More than anything else, the Minnesota primary showed the complete political mastery of Harold Stassen in his own home state. The big test will come next fall, when he plans to throw his active support to some 30 borderline congressional elections in an attempt to win Republican control of Congress.

. . .

Results in other primary elections last week:

¶In Washington, Communist-line Representative Hugh De Lacy, backed by James Roosevelt and the Independent Citizens Committee of the Arts, Sciences and Professions, reached the tape a stride ahead of political chameleon Howard Costigan, backed by Anna Roosevelt Boettiger. Hardworking, New-Dealing Senator Hugh B. Mitchell, appointed by Governor Mon C. Wallgren to fill his own unexpired term in the Senate, had little trouble winning renomination.
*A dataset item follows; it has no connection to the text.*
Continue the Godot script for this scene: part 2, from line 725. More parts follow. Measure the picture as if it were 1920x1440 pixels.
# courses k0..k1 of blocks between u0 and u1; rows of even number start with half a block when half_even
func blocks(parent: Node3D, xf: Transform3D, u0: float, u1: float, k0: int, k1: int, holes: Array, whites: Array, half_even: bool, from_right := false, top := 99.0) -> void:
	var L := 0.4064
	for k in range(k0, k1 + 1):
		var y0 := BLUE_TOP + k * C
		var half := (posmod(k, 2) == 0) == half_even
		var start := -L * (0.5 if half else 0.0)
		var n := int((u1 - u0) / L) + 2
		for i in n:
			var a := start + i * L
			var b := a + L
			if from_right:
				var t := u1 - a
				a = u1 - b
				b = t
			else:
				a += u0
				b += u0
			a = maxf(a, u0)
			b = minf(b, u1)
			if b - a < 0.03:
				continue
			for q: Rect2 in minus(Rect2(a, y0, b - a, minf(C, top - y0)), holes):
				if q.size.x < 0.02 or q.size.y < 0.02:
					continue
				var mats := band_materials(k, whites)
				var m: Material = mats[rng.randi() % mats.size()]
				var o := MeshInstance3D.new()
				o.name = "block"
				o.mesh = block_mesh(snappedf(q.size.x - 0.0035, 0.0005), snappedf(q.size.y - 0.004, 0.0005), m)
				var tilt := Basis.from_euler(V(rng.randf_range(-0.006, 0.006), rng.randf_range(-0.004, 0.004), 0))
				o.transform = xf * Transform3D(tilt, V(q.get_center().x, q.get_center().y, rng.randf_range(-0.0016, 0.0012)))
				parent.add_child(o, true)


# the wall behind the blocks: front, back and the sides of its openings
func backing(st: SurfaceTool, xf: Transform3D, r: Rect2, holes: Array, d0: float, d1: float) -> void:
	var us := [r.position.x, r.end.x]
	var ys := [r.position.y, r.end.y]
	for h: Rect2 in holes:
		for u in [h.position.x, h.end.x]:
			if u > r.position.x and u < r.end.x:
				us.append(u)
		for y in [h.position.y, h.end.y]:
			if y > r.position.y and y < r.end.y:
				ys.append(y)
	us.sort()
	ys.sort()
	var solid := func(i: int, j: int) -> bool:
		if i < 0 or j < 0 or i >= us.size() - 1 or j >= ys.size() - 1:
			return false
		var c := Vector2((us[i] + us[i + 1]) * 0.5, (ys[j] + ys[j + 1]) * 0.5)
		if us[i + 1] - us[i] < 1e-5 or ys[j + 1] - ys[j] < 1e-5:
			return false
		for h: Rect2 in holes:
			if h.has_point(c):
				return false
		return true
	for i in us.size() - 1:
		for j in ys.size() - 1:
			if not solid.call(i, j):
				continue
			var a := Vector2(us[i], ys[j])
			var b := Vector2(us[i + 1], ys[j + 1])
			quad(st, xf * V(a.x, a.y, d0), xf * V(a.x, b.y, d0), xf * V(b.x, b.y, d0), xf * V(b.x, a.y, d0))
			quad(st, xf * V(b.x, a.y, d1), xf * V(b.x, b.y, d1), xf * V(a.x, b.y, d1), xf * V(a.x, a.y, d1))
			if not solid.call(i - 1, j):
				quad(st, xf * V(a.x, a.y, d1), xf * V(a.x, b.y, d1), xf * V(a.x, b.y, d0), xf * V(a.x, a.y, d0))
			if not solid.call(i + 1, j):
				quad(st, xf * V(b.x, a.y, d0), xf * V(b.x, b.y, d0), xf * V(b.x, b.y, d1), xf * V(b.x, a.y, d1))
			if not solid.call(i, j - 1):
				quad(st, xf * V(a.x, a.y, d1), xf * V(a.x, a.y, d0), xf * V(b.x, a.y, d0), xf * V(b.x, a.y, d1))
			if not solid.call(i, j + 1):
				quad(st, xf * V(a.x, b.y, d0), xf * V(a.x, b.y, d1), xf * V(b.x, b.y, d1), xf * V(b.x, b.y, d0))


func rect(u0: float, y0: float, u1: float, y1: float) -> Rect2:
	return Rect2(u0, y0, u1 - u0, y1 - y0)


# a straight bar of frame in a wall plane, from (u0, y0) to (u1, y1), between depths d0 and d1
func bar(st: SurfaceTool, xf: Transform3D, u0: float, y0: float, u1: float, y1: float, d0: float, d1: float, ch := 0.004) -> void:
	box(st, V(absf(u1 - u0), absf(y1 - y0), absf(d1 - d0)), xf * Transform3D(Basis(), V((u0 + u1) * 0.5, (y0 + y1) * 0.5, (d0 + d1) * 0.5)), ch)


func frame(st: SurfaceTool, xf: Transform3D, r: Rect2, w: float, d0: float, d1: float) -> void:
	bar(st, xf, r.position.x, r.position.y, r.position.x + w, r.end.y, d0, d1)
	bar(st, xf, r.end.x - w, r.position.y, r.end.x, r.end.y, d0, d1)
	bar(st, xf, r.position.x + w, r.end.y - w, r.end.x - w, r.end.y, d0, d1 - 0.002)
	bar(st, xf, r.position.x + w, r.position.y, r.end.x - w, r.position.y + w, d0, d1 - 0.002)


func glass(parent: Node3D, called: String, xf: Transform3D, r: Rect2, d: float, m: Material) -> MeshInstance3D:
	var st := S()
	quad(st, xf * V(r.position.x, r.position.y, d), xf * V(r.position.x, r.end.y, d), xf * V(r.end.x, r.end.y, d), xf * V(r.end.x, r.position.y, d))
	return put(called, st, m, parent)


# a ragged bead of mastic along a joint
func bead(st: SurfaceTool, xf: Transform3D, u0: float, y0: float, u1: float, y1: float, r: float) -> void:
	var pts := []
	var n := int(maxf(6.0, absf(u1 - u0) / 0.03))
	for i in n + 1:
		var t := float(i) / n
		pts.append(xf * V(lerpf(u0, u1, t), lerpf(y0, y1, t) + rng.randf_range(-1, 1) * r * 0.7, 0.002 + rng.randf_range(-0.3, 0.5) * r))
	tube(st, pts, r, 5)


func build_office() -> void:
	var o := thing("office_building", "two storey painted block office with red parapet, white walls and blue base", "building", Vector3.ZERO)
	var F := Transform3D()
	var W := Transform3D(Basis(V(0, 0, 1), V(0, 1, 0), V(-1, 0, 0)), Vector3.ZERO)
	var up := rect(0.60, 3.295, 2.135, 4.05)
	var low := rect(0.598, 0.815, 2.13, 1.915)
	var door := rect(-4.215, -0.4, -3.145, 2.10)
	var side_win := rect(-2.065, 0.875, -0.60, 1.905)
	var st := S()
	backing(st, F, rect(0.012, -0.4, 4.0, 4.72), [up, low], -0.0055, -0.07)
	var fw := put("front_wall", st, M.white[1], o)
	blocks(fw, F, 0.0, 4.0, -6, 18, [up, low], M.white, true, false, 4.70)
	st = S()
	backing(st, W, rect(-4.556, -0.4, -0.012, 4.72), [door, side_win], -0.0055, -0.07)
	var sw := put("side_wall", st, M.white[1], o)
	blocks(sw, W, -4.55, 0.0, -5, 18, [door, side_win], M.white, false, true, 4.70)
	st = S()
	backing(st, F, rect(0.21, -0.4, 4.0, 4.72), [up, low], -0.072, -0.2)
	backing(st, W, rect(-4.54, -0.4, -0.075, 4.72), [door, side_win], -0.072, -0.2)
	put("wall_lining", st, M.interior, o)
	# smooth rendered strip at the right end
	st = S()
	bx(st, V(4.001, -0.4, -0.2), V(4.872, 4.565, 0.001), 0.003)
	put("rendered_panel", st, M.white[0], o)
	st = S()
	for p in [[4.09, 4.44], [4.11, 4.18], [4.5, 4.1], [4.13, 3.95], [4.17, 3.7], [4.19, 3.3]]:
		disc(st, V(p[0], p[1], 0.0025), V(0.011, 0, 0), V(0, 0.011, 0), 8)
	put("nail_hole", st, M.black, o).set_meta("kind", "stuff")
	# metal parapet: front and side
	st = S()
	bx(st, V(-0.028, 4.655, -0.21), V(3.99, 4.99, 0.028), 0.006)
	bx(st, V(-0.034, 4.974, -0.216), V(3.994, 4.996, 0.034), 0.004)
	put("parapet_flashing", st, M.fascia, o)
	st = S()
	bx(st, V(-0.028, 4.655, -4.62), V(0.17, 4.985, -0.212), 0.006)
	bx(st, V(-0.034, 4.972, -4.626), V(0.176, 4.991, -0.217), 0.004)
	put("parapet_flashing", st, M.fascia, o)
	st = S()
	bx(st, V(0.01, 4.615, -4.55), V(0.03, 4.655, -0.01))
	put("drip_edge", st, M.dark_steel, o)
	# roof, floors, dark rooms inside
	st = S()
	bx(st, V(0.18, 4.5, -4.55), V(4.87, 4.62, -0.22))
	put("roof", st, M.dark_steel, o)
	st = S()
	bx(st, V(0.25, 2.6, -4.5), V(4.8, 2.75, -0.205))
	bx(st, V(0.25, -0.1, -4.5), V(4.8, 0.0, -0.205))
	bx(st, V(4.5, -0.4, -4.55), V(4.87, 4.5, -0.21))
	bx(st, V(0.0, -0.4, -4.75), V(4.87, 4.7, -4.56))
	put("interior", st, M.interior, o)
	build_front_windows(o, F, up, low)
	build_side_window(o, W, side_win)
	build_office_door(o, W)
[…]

Biggest worry of both Democratic incumbents: an unusually heavy Republican primary vote.

¶In Utah, plodding silver-bloc Senator Abe Murdock was unopposed in the Democratic senatorial primary. With Representatives Walter Granger and J. Will Robinson, he will base next fall’s campaign on Democratic success in keeping the $191 million, warbuilt Geneva Steel plant going by selling it to U.S. Steel.